German Chancellor Angela Merkel, whose conservatives lost in the Sept. 26 election to the center-left Social Democrats, will leave office after a coalition government is established. Having served as chancellor since 2005, Merkel did not run in the September elections.

Demirtaş also said the new German government shouldn’t think President Recep Tayyip Erdoğan represents the entirety of the country.

Referring to a closure case underway against the HDP, Turkey’s second-largest opposition party, which was accepted by the Constitutional Court in June, the politician said it was a part of Erdoğan’s “intimidation operation” targeting the opposition.

Demirtaş added that Erdoğan was keeping the judiciary under his control, that he assigned the closure case to certain judges and prosecutors loyal to him and therefore, it wasn’t possible for them to have a fair trial or a lawful verdict.

Despite receiving criticism from German opposition parties, Merkel refrained from taking a harsh stance against the authoritarian policies of Erdoğan. She maintained constant dialogue with Erdoğan, visiting Turkey 11 times over the course of her tenure. She focused on finding ways to cooperate with him in turbulent times and repeatedly underlined the importance of having channels of communication open in order to ease tensions in the eastern Mediterranean and seek solutions to the conflicts in Syria and Libya.

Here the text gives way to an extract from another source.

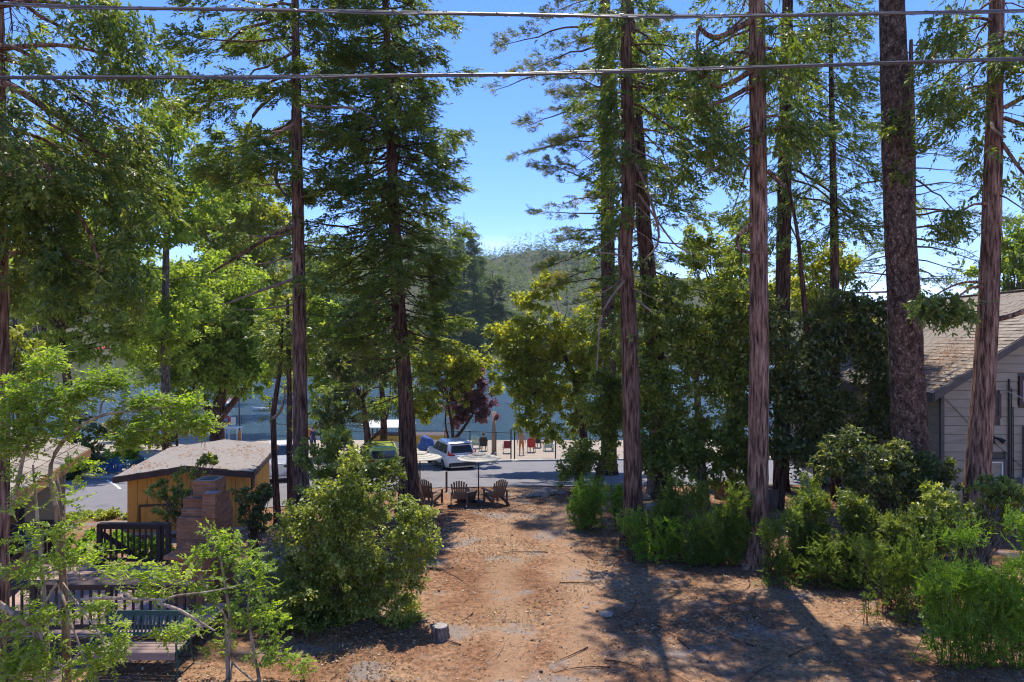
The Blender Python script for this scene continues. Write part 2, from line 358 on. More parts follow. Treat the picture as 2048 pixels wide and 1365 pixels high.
def sprays(p, ax, nr, ln, K, bl, bw, fan=38, rag=.25):
    """flat sprays of K blades along axis ax in the plane with normal nr"""
    n = len(p); ax = unit(ax); s = unit(np.cross(ax, nr)); nr = np.cross(s, ax)
    t = np.linspace(.05, 1, K)[None, :, None]; t = t+R.uniform(-.06, .06, (n, K, 1))
    ln = np.broadcast_to(ln, (n,))[:, None, None]
    ang = np.radians(fan)*np.where(np.arange(K) % 2 == 0, 1, -1)[None, :]*R.uniform(.5, 1.3, (n, K)); ang[:, -1] *= .2
    d = ax[:, None]*np.cos(ang)[..., None]+s[:, None]*np.sin(ang)[..., None]+R.normal(0, rag, (n, K, 3))
    pos = p[:, None]+ax[:, None]*t*ln
    L = bl*R.uniform(.65, 1.25, (n, K))*(1.1-.45*t[..., 0])
    nn = nr[:, None]+R.normal(0, .45, (n, K, 3))
    return blades(pos.reshape(-1, 3), d.reshape(-1, 3), L.ravel(), (L*bw).ravel(), unit(nn.reshape(-1, 3)))
def tubes_np(paths, rads, n):
    """many tapering twigs in one go: paths (B,S,3), rads (B,S)"""
    B, S, _ = paths.shape
    t = unit(np.gradient(paths, axis=1)); ref = np.where(np.abs(t[..., 2:3]) > .9, np.array([1., 0, 0]), np.array([0, 0, 1.]))
    x = unit(np.cross(t, ref)); y = np.cross(t, x)
    a = np.arange(n)*2*pi/n
    V = paths[:, :, None]+(x[:, :, None]*np.cos(a)[:, None]+y[:, :, None]*np.sin(a)[:, None])*rads[:, :, None, None]
    idx = np.arange(B*S*n).reshape(B, S, n); nx = np.roll(idx, -1, 2)
    Fq = np.stack([idx[:, :-1], nx[:, :-1], nx[:, 1:], idx[:, 1:]], -1).reshape(-1, 4)
    return V.reshape(-1, 3), Fq
def lumpy(q, s, ph):
    x, y, z = q[:, 0]*s, q[:, 1]*s, q[:, 2]*s
    return (np.sin(1.7*x+ph+1.3*np.sin(.9*z))+np.sin(1.5*y+2*ph+1.1*np.sin(1.3*x))+np.sin(2.1*z+3*ph+1.2*np.sin(1.1*y+.7*x)))/3
def spline(pts, n):
    pts = np.asarray(pts, float); s = np.concatenate([[0], np.cumsum(np.linalg.norm(np.diff(pts[:, :3], axis=0), axis=1))])
    t = np.linspace(0, s[-1], n); out = np.stack([np.interp(t, s, pts[:, k]) for k in range(pts.shape[1])], -1)
    for _ in range(2):                 # soften the corners
        q = out.copy(); q[1:-1] = out[:-2]*.25+out[1:-1]*.5+out[2:]*.25; out = q
    return out
def trunkmesh(path, m, parent, name='trunk', nseg=22, rings=70, furrow=.07, flare=True):
    """path rows x,y,z,r ; ridged bark"""
    p = spline(path, rings); t = unit(np.gradient(p[:, :3], axis=0))
    x = unit(np.cross(t, np.array([0, 1., 0.01]))); y = np.cross(t, x); a = np.arange(nseg)*2*pi/nseg
    h = p[:, 2:3]-p[0, 2]; ph = R.uniform(0, 6, 6)
    f = 1+furrow*(np.sin(a*7+ph[0]+.55*np.sin(h*.9+ph[1]))*.6+np.sin(a*11+ph[2]+.8*np.sin(h*.7+ph[3]))*.5+.6*R.normal(0, .5, (rings, nseg)))
    if flare: f = f+np.exp(-h/.35)*(.28+.22*np.sin(a*5+ph[4]))*.8
    r = p[:, 3:4]*f
    V = p[:, None, :3]+(x[:, None]*np.cos(a)[None, :, None]+y[:, None]*np.sin(a)[None, :, None])*r[..., None]
    idx = np.arange(rings*nseg).reshape(rings, nseg); nx = np.roll(idx, -1, 1)
    Fq = np.stack([idx[:-1], nx[:-1], nx[1:], idx[1:]], -1).reshape(-1, 4)
    return npmesh(name, V.reshape(-1, 3), Fq, m, parent, True)
def pxpath(pts, d, dy=0):
    """(u, v, width) on the picture, d metres away -> rows x,y,z,r"""
    out = []
    for i, q in enumerate(pts):
        dd = q[3] if len(q) > 3 else d
        out.append(list(P(q[0], q[1], dd))+[q[2]/2*dd/F])
    return np.array(out)
def branchpaths(o, az, L, a, b, S=9, wob=.06):
    """limbs leaving points o along azimuth az, height L*(a s + b s^2)"""
    B = len(o); s = np.linspace(0, 1, S)[None, :]
    w = np.cumsum(R.normal(0, wob, (B, S)), 1)*L[:, None]*.5; w -= w[:, :1]
    h = np.stack([np.cos(az), np.sin(az)], -1); g = np.stack([-np.sin(az), np.cos(az)], -1)
    pth = np.zeros((B, S, 3)); pth[..., :2] = o[:, None, :2]+h[:, None]*(L[:, None]*s)[..., None]+g[:, None]*w[..., None]*.6
    wz = np.cumsum(R.normal(0, wob, (B, S)), 1)*L[:, None]*.3; wz -= wz[:, :1]
    pth[..., 2] = o[:, None, 2]+L[:, None]*(a[:, None]*s+b[:, None]*s**2)+wz
    return pth
KINDS = dict(   # droop a, b (mean), spray length, blades, blade length, blade width ratio, sprays per metre, side spread, hang
    cedar=dict(a=-.38, b=.26, ln=.42, K=12, bl=.17, bw=.34, rate=26, side=.34, hang=.45),
    weep=dict(a=-.30, b=-.25, ln=.46, K=13, bl=.17, bw=.36, rate=26, side=.36, hang=.95),
    pine=dict(a=.05, b=-.10, ln=.24, K=14, bl=.20, bw=.15, rate=24, side=.32, hang=-.15),
    fir=dict(a=-.06, b=-.10, ln=.5, K=11, bl=.19, bw=.24, rate=14, side=.34, hang=.05))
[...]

Demirtaş said neither he nor his party had any connection to the Kurdistan Workers’ Party (PKK), listed as a terrorist organization by Turkey, the US and the EU, emphasizing that the HDP was a democratic political party that promotes only peaceful methods to solve Turkey’s problems.

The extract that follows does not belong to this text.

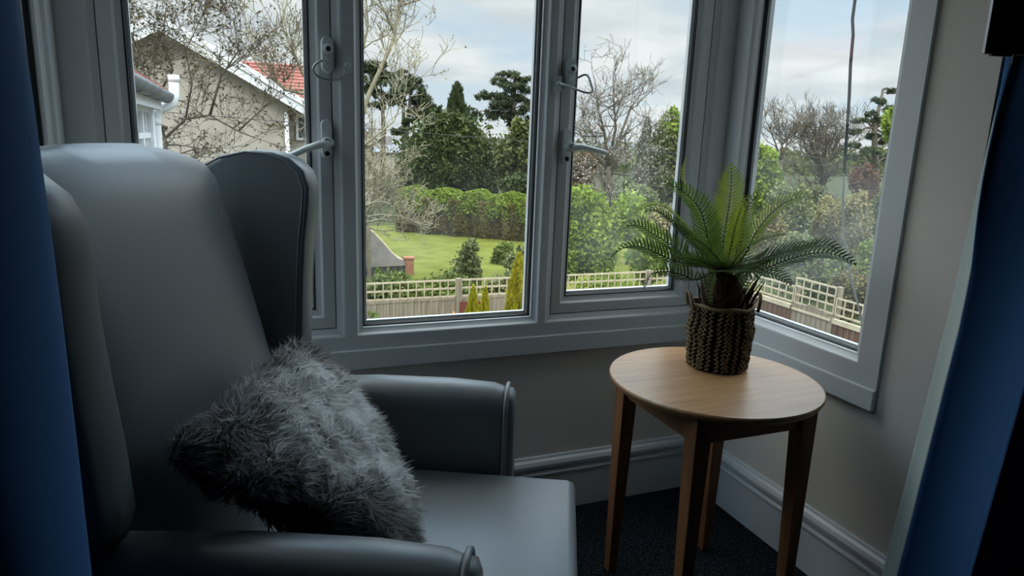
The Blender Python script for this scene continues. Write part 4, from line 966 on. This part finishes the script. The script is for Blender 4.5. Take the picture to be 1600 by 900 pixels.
bare(t, org, [([org]+limb([(575, 360), (572, 330)], Y), 0.06, 0.04)]+[(limb([(572, 340), (x1, y1), (x2, y2)], Y+dy), 0.03, 0.006) for x1, y1, x2, y2, dy in ((585, 300, 600, 245, 0), (600, 320, 640, 300, .5), (560, 290, 555, 235, .3), (595, 335, 648, 342, -.3), (590, 290, 630, 262, .6), (575, 290, 580, 230, -.5), (605, 345, 655, 352, 0), (560, 310, 545, 270, 0))],
     M['palebark'], 12, levels=3, twig=0.62, nch=(3, 5), leafmt=LM['straw'], nleaf=1500, lsize=0.03, up=0.25, rmin=0.007, kids=8)

# pines beyond the gardens
def pine(name, label, px, Y, tops, clumps, seed, n=5000, size=0.16, mt='pine', lean=()):
    t, org = tree(name, label, 'tree', px, Y, None); rng = np.random.default_rng(seed); cl = []; k = Y/FPX
    for x, y, w, h in clumps:
        q = W(x, y, Y+rng.uniform(-1, 1)*w*k*0.5)
        for _ in range(9): cl.append((q[0]+rng.uniform(-.9, .9)*w*k, q[1]+rng.uniform(-.5, .5)*w*k, q[2]+rng.uniform(-.8, .8)*h*k, w*k*rng.uniform(.16, .42), w*k*0.35, h*k*rng.uniform(.2, .5)))
    cl = [(c[0], c[1], c[2], c[3]*1.1, c[4]*1.1, c[5]*1.5) for c in cl]
    foliage('foliage', t, org, cl, n, size, LM[mt], seed, 0.3, 0.2, 0.1)
    b = MB()
    for pts, r0, r1 in tops:
        P = [W(x, y, Y)-org for x, y in pts]; b.tube(P, [r0+(r1-r0)*i/(len(P)-1) for i in range(len(P))], 6)
    for x, y, w, h in clumps:
        q = W(x, y, Y)-org; mid = min((np.array(W(a, c, Y))-org for pts, _, _ in tops for a, c in pts), key=lambda s: abs(s[2]-(q[2]-0.3))); b.tube([mid, (mid+q)/2+np.array([0, 0, .1]), q], [0.07, 0.05, 0.02], 5)
    b.build('trunk', M['bark'], t)
pine('pine_tree', 'tall twin trunked pine standing clear left of the round conifer', 640, 55, [([(636, 300), (634, 215), (640, 170), (644, 115)], .3, .08), ([(628, 290), (631, 215), (630, 160), (628, 125)], .22, .06)],
     [(633, 118, 16, 8), (648, 128, 17, 8), (622, 132, 12, 7), (638, 142, 22, 8), (656, 150, 18, 8), (668, 162, 15, 8), (640, 160, 18, 7), (622, 156, 12, 6), (676, 175, 14, 8), (655, 178, 20, 8), (640, 190, 14, 5), (620, 204, 12, 6), (684, 168, 8, 5), (664, 186, 14, 6)], 21, 11000, 0.13)
pine('pine_tree', 'thin pine half hidden by the pale bare branches', 597, 50, [([(598, 300), (599, 220), (598, 160), (592, 110)], .22, .06)],
     [(590, 105, 16, 9), (600, 122, 14, 8), (585, 128, 16, 9), (596, 145, 16, 7), (607, 158, 12, 6), (588, 165, 14, 6), (572, 110, 14, 9), (570, 140, 12, 8)], 22, 7000, 0.13)
pine('cedar_tree', 'spreading flat layered cedar top above the ivy clad tree', 800, 48, [([(806, 320), (804, 230), (802, 170), (806, 118)], .35, .08)],
     [(795, 117, 18, 5), (815, 124, 16, 6), (780, 128, 14, 5), (800, 136, 26, 6), (824, 140, 14, 7), (768, 150, 20, 5), (752, 152, 10, 4), (790, 152, 22, 7), (812, 156, 22, 8), (776, 164, 20, 6), (828, 165, 12, 8), (800, 172, 26, 8), (775, 180, 18, 8), (812, 190, 22, 10), (745, 182, 10, 9), (738, 176, 7, 8)], 23, 15000, 0.12)
def cone_tree(name, label, px, pyt, pyb, Y, wpx, mt, n, size, seed, cat='conifer', group=None, flame=1.0):
    top, bot = W(px, pyt, Y), W(px, pyb, Y); cx = bot[0]; H_ = top[2]-bot[2]; R_ = wpx/2*Y/FPX; zb = bot[2]
    org = np.array([cx, Y, GZ0]); t = thing(name, label, cat, org, 0, group); rng = np.random.default_rng(seed)
    h = rng.random(n)**1.3; a = rng.uniform(0, 6.283, n); lob = 1+0.18*np.sin(a*3+h*9)+0.12*np.sin(a*7-h*17)
    rr = R_*np.minimum(1, (1-h)**0.6*1.1)*lob*(0.55+0.45*rng.random(n)**0.4)*np.minimum(1, (h+0.06)*6)**0.3
    P = np.stack([rr*np.cos(a), rr*np.sin(a), zb-GZ0+h*H_+0.02*rng.normal(0, 1, n)], 1)
    up = np.stack([np.cos(a)*0.35, np.sin(a)*0.35, np.ones(n)], 1); up /= np.linalg.norm(up, axis=1)[:, None]; ax = up+rng.normal(0, .25, (n, 3)); ax /= np.linalg.norm(ax, axis=1)[:, None]
    sd_ = np.cross(ax, rng.normal(0, 1, (n, 3))); sd_ /= np.linalg.norm(sd_, axis=1)[:, None]; s = (size*rng.uniform(.6, 1.3, n))[:, None]
    V = np.stack([P-ax*s*.5, P+sd_*s*.28, P+ax*s, P-sd_*s*.28], 1)
    quads('foliage', V, LM[mt], t, tint=np.clip(0.5+0.3*np.sin(a*5+h*13)+rng.normal(0, .2, n), 0, 1))
    b = MB(); b.tube([(0, 0, 0), (0, 0, zb-GZ0+H_*0.9)], [0.06*R_+0.03, 0.01], 6); b.build('stem', M['bark'], t)
cone_tree('spire_conifer', 'small pointed conifer tip rising behind the round conifer', 713, 132, 200, 60, 34, 'pine', 2600, 0.35, 31)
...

In the 850-page indictment calling for the imposition of a political ban on 451 party members as well as a freeze on the party’s bank accounts, the pro-Kurdish party is accused of links to the outlawed PKK.

Erdoğan’s systematic campaign to restrict the rights of the HDP over the past few years, which includes the closure case and the detention of more than 5,000 HDP lawmakers, executives and party members on politically motivated charges, has prompted international condemnation.

Arrested on November 4, 2016, on terrorism-related charges, Demirtaş has since then remained in prison despite two European Court of Human Rights (ECtHR) rulings in 2018 and 2020 that said the politician was imprisoned for “political” reasons and not for “legal” reasons, ordering his “immediate release.”

The Council of Europe also called on Turkey to immediately release the Kurdish politician on September 17, 2021.

Although the ECtHR rulings are legally binding, there have been many instances in which Turkey has not implemented them. President Erdoğan has dismissed both rulings on Demirtaş, accusing the court of applying a double standard and of hypocrisy.